- What you have to do -
All lines in which the word "Blender" occurs are to be extracted.

- Input for this task -
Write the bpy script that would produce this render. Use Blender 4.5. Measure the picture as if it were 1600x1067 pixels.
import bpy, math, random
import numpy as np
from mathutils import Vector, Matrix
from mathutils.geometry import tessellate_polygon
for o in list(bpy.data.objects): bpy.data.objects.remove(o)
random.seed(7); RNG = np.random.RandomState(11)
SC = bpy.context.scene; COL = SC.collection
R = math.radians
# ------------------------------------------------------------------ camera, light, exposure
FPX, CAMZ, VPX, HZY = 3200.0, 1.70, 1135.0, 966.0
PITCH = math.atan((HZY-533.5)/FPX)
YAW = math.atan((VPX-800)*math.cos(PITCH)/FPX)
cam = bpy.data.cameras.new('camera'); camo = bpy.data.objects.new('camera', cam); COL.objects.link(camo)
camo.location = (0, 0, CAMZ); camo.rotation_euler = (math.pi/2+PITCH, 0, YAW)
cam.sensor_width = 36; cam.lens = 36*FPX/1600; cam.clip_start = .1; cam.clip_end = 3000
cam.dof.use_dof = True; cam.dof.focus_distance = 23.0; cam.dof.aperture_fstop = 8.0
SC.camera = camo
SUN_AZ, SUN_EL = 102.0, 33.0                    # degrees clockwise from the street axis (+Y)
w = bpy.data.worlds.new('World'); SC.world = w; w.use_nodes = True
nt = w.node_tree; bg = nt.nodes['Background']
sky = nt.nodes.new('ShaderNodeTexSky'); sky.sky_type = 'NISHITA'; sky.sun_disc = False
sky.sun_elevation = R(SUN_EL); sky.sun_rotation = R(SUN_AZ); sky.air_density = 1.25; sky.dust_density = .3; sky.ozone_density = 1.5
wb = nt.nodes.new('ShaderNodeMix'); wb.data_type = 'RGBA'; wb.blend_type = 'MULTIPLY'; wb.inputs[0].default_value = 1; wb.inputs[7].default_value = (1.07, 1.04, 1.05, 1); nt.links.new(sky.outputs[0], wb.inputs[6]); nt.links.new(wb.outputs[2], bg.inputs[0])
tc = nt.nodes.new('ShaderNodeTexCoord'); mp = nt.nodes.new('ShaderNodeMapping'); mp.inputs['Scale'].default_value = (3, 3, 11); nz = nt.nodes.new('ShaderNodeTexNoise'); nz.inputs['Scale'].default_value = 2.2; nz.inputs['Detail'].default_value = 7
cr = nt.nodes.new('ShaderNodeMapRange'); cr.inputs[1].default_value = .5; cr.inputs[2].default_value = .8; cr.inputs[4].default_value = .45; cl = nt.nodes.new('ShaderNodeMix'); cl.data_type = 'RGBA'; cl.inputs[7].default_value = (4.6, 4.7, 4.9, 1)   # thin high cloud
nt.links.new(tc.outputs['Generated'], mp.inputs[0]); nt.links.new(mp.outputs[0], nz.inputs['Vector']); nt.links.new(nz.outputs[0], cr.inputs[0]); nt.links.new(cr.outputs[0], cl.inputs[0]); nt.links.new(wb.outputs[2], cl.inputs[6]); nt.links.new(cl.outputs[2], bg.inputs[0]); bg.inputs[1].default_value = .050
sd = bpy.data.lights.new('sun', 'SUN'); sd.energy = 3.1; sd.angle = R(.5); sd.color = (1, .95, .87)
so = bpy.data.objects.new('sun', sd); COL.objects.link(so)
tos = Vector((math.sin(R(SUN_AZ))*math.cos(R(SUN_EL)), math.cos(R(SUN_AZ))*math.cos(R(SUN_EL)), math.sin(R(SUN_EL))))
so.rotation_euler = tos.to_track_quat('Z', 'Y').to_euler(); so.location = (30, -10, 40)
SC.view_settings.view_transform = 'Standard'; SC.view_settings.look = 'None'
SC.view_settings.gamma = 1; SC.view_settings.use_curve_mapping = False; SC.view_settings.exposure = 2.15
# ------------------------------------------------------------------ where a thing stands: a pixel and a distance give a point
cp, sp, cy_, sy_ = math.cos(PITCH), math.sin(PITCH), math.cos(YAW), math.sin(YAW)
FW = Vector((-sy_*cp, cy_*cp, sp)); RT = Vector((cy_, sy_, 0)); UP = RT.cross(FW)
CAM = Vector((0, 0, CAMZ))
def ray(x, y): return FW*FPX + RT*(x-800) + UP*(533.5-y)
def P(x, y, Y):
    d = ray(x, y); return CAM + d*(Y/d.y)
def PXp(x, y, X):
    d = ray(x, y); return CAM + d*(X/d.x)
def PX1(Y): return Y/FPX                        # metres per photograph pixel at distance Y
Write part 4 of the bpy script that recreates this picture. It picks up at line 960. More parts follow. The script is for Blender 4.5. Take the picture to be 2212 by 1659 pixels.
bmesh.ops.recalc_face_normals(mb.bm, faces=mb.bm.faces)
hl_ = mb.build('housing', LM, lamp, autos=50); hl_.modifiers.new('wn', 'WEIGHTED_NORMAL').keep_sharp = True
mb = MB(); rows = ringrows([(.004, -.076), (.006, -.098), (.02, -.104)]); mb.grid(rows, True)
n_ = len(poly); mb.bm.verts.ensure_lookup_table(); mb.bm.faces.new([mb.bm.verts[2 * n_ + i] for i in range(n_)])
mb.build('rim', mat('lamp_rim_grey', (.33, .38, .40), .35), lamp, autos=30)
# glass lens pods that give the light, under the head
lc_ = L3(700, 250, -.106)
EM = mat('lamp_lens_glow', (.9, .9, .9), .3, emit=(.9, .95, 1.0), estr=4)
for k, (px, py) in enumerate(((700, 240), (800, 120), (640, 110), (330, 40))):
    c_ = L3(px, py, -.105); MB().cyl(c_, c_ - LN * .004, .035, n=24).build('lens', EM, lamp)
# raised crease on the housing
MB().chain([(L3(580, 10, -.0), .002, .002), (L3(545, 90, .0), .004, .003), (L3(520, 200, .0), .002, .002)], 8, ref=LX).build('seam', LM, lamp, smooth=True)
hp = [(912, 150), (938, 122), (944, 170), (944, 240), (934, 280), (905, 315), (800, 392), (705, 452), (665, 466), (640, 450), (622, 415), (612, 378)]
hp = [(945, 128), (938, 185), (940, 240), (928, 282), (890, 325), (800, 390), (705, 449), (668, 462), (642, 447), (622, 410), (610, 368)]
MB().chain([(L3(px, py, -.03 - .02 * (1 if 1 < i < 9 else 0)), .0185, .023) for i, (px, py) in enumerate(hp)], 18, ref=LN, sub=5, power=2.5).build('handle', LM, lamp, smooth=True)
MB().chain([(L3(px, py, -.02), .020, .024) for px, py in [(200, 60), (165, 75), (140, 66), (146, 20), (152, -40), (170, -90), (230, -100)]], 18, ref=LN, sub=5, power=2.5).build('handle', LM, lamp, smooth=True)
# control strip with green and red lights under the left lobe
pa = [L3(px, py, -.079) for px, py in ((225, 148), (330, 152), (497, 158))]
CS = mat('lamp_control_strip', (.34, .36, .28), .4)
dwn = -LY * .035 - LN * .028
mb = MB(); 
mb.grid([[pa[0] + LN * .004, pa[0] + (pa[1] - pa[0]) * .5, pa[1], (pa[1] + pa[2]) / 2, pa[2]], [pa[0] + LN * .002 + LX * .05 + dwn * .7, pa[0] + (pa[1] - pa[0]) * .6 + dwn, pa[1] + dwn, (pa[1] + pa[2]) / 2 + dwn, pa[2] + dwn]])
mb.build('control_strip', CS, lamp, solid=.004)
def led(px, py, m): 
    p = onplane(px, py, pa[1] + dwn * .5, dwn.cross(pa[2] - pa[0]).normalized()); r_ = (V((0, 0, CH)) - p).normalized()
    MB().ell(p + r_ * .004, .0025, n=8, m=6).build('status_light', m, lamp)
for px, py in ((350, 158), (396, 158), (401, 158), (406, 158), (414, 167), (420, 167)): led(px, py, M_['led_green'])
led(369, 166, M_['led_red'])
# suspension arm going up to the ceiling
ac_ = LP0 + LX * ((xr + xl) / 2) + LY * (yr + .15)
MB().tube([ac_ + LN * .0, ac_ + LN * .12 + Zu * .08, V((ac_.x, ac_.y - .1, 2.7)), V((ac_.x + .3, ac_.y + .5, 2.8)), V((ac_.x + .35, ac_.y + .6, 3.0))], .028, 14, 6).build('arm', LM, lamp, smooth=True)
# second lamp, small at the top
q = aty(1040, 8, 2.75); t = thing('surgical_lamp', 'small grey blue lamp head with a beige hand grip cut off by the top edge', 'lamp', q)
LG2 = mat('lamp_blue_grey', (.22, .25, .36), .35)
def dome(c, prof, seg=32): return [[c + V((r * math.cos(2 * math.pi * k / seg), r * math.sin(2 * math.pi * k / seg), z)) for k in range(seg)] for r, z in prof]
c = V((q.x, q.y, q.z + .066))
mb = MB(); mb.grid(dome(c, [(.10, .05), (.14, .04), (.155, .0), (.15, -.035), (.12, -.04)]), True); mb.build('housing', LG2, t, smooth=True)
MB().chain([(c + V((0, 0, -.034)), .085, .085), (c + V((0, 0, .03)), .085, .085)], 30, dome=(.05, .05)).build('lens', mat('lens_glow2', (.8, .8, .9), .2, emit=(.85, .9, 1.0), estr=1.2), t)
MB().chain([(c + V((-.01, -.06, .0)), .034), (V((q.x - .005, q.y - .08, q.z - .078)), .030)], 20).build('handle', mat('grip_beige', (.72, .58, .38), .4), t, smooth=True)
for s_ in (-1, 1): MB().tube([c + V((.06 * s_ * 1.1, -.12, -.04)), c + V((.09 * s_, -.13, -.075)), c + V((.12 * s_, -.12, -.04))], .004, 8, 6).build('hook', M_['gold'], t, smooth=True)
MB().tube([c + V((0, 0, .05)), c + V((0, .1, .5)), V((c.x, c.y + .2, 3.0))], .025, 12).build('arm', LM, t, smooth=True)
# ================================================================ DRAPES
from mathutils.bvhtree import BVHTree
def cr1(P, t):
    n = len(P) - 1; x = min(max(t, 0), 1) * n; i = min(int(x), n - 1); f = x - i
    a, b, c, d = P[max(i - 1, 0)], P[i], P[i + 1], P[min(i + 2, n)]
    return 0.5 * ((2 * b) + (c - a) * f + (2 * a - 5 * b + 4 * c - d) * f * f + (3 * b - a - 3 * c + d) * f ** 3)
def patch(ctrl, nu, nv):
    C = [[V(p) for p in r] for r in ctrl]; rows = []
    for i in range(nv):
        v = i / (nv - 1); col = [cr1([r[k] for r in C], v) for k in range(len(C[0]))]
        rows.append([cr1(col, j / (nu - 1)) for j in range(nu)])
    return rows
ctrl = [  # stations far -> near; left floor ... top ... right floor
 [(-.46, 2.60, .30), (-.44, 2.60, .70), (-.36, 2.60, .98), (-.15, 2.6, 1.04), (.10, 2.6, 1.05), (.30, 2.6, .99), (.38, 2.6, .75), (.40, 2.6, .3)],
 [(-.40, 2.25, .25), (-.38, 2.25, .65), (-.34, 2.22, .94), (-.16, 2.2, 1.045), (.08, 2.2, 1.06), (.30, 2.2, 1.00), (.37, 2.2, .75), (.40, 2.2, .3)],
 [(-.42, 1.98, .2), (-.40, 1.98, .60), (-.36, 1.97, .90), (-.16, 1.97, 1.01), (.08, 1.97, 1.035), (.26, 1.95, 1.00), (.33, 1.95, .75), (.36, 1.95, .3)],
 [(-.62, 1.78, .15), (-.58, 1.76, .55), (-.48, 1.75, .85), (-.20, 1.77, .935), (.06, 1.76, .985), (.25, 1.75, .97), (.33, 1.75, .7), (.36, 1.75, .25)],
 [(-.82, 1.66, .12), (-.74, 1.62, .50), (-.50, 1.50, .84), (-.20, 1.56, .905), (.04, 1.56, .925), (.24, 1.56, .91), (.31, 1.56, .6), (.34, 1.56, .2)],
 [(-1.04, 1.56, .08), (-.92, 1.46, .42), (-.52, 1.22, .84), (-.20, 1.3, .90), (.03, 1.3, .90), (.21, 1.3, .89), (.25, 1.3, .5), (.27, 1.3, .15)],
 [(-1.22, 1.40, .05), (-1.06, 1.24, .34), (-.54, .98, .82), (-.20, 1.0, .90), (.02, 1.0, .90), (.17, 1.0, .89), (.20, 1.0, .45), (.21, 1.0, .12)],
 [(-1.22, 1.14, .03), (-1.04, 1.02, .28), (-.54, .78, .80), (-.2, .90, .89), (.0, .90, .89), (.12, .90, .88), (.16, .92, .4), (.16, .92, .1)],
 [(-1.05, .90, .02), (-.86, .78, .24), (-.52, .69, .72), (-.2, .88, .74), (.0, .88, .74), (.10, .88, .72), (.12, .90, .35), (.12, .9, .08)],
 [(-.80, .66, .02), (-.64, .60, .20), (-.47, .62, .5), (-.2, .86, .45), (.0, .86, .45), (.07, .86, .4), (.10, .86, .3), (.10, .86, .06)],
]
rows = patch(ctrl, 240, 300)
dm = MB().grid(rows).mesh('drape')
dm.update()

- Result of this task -
Write the bpy script that would produce this render. Use Blender 4.5. Measure the picture as if it were 1600x1067 pixels.
Write part 4 of the bpy script that recreates this picture. It picks up at line 960. More parts follow. The script is for Blender 4.5. Take the picture to be 2212 by 1659 pixels.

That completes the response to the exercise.